The deal will double Barrick's copper position. Barrick already produces copper at Chile's Zaldivar mine and Cerro Casale project.

Regent, like many commodities followers, is bullish on long-term copper prices.

"Directionally, I would say that most of the long-term copper price assumptions that are being used right now are understating what's going to happen," Regent said.

Barrick's offer is 1.39 times Equinox's enterprise value, higher than the average multiple offered for similar deals over the past few years, according to Bloomberg News.

"It really shows how few junior companies are available for acquisition by the major gold companies," John Stephenson, a senior portfolio manager at First Asset Investment Management Inc., ! told Bl oomberg.

Out of the 17 deals Barrick has completed since its start in the early 1980s, this deal would be the company's second-largest after a $10.2 billion purchase of Placer Dome Inc. in 2005.

Barrick is trying to diversify its gold focus to compete with global mining giants like BHP Billiton Ltd. (NYSE ADR: BHP) and Rio Tinto Plc (NYSE ADR: RIO). Barrick currently relies on gold for 80% of its revenue.

Equinox shares are up 37% this year and rose 11% on the Toronto Stock Exchange on news of the Barrick deal. The bid vales Equinox at $8.15 Canadian a share, 16% higher than a previous bid by China's Minmetals Resources. Minmetals offered $6.5 billion ($6.3 billion Canadian) on April 3, and Equinox called the bid a "lowball price."

"For Equinox shareholders, this is a great deal," John Goldsmith, a Toronto-based fund manager at Montrusco Bolton Investments Inc., told Bloomberg. "There won't be another bid higher than this. It more than fully values Equinox."

Equinox made an offer on Feb. 28 for Canadian copper and zinc producer Lundin Mining Corp. (TSE: LUN), but will drop the bid.

Commodity Prices Make for Ambitious Mining Sector

The materials sector, which includes mining, has already seen $133 billion in deals this year, more than double the $57.5 billion for the same period in 2010. This latest venture highlights how mergers and acquisitions and expansion projects are heating up in the mining sector as commodities prices continue soaring.

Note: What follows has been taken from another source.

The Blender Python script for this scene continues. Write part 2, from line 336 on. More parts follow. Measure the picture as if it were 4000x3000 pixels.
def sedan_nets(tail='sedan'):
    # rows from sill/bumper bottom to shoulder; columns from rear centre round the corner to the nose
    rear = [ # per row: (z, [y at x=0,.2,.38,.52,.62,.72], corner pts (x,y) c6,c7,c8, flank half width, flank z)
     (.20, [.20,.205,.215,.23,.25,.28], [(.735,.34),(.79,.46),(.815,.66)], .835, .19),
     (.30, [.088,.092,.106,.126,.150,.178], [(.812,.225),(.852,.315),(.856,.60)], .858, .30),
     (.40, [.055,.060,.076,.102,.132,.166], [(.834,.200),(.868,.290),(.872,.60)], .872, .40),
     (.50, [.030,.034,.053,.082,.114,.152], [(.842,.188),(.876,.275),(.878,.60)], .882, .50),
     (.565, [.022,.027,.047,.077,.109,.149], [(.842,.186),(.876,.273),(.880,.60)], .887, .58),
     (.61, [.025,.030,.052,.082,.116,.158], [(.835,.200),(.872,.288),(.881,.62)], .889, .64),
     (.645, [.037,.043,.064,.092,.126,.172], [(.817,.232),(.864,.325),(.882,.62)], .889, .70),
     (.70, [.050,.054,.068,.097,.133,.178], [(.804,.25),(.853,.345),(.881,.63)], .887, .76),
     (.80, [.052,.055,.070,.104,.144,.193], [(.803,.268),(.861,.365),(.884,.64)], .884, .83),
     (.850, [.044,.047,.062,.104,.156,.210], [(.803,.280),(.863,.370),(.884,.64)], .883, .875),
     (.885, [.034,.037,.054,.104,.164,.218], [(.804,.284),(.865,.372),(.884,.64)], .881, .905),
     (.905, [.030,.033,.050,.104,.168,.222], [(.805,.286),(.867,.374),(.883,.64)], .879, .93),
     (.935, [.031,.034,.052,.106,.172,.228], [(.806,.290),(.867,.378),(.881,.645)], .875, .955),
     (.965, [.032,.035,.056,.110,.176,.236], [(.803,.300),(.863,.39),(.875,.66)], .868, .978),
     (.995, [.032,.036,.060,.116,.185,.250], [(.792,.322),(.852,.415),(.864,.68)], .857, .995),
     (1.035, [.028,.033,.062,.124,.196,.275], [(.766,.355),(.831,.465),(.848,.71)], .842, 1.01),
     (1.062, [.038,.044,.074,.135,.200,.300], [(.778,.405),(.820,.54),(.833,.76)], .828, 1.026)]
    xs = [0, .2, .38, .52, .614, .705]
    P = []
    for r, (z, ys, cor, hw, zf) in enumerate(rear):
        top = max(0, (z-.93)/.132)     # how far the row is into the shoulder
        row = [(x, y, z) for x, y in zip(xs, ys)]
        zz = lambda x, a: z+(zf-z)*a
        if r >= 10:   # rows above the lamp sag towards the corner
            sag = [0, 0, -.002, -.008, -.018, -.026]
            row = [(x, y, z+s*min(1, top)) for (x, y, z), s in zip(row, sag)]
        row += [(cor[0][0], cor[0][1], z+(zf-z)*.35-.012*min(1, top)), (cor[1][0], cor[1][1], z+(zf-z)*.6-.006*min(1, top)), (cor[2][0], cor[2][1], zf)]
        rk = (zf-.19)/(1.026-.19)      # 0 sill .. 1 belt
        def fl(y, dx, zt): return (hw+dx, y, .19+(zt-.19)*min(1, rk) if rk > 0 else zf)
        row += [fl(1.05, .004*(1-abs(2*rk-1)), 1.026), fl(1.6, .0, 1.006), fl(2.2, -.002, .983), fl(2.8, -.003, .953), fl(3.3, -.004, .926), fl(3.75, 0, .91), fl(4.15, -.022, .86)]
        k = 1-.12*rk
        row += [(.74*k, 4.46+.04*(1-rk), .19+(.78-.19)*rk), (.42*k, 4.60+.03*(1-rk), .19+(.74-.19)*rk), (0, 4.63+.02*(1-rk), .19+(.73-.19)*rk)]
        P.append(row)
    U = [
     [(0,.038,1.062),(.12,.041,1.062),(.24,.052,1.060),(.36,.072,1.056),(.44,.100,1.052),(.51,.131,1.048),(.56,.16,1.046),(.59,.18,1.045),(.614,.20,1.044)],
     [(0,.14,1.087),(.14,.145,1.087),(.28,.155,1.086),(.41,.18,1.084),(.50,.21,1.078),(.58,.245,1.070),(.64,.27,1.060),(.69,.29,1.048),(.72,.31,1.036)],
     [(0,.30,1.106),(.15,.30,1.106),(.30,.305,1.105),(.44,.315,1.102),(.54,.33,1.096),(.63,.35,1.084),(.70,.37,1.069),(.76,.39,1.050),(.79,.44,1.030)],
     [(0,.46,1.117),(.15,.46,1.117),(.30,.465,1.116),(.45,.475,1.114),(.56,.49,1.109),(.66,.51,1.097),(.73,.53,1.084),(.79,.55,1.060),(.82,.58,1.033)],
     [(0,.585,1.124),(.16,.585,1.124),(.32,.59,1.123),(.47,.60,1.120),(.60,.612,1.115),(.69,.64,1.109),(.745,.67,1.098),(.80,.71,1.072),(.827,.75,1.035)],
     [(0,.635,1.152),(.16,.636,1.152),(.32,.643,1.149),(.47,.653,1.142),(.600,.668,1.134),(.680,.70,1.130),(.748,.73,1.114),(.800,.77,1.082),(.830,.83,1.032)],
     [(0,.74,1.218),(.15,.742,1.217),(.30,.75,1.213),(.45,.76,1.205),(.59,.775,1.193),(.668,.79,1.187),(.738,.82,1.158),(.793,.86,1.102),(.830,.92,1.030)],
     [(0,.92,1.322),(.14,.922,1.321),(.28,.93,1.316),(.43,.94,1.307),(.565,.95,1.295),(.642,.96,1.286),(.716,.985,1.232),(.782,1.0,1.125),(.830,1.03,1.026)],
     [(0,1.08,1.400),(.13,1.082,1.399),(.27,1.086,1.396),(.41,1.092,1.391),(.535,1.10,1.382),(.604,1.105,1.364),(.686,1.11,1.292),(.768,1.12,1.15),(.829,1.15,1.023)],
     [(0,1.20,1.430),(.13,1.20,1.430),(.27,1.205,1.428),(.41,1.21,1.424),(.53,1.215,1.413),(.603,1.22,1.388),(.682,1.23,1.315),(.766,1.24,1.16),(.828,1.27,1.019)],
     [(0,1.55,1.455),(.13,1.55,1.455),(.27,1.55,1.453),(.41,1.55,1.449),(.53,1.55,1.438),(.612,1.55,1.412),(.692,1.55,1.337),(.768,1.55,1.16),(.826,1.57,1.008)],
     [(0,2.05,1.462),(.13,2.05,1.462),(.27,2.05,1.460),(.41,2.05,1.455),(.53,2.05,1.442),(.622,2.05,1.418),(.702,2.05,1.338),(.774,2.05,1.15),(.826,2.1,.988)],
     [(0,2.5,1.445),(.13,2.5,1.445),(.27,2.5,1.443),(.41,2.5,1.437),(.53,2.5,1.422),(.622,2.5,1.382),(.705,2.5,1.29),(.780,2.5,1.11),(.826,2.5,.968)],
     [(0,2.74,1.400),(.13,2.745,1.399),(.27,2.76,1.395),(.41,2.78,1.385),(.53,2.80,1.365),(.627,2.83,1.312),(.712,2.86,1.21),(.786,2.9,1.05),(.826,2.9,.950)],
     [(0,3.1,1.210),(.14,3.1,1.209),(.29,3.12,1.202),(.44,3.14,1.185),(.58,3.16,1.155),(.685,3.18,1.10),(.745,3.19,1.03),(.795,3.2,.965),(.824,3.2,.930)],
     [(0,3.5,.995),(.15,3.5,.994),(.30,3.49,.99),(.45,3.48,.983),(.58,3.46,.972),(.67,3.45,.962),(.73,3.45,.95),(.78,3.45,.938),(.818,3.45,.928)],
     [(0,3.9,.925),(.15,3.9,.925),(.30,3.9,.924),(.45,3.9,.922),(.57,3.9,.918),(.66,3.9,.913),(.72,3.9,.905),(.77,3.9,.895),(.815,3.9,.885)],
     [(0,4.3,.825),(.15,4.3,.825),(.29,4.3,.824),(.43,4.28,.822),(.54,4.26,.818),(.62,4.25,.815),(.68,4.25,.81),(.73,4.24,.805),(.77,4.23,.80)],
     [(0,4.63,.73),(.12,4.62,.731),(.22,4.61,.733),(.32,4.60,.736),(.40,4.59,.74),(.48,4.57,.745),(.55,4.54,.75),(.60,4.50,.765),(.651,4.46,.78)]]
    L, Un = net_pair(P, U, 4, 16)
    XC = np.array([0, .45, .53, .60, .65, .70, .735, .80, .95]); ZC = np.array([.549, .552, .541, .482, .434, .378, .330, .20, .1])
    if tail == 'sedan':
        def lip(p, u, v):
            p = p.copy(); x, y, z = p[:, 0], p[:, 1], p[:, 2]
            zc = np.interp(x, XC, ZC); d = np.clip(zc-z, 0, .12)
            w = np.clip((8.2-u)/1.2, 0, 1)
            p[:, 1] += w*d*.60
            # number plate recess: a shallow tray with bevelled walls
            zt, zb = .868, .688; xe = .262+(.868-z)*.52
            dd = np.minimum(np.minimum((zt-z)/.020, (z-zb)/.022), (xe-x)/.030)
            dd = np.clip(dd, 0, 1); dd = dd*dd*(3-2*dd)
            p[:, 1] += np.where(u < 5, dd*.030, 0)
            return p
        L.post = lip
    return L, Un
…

Gold settled at a record $1,509.10 an ounce Monday on the New York Mercantile Exchange, and hit an intraday record of $1,519.20 an ounce. Silver rallied 2.4% to close at $47.14 an ounce.

If commodities continue to climb, the deals that companies like Barrick are now making will seem like a steal compared to how high prices for mining assets could go.

"In a world where commodities are trading at ever new highs! , and y ou're looking at [the Zambian] project and the cash flow generated, the reality is today's prices may well be cheap in tomorrow's world," John Ing, an analyst at Maison Placements, told Reuters.

Mining companies are also sitting on a lot of cash, and hungry to score more assets in key producing regions.

"As de-leveraged companies compete for shrinking resources, we expect merger and acquisition activity to continue to pick up, characterized by larger deals and bolt-on acquisitions," Michael Lynch-Bell, global mining and metals transactions advisory leader at Ernst & Young, told Reuters.

Some of the biggest mining players like BHP Billiton, Rio Tinto and Xstrata Plc (LON: XTA) said instead of takeovers they are looking to spend billions on expansion efforts.

BHP said it expects to spend $80 billion on growth over the next five years.

"As one looks at a buy versus build equation, the clear opportunity for us is to continue to invest money in our organic portfolio," BHP CEO Marius Kloppers told analysts earlier this year.

Mining companies are also venturing into more politically risky regions like Papua New Guinea and Mongolia.

"If you are looking for new projects, new assets, then you have to go to those countries that are perceived to be riskier," said Lynch-Bell.

Lynch-Bell also said initial public offering (IPO) activity in the metals and mining sector should pick up in 2011 as well.

"We are certainly busier than we've been for a long time in terms of preparing companies for IPO: it's iron ore, it's coal, it's platinum," he said.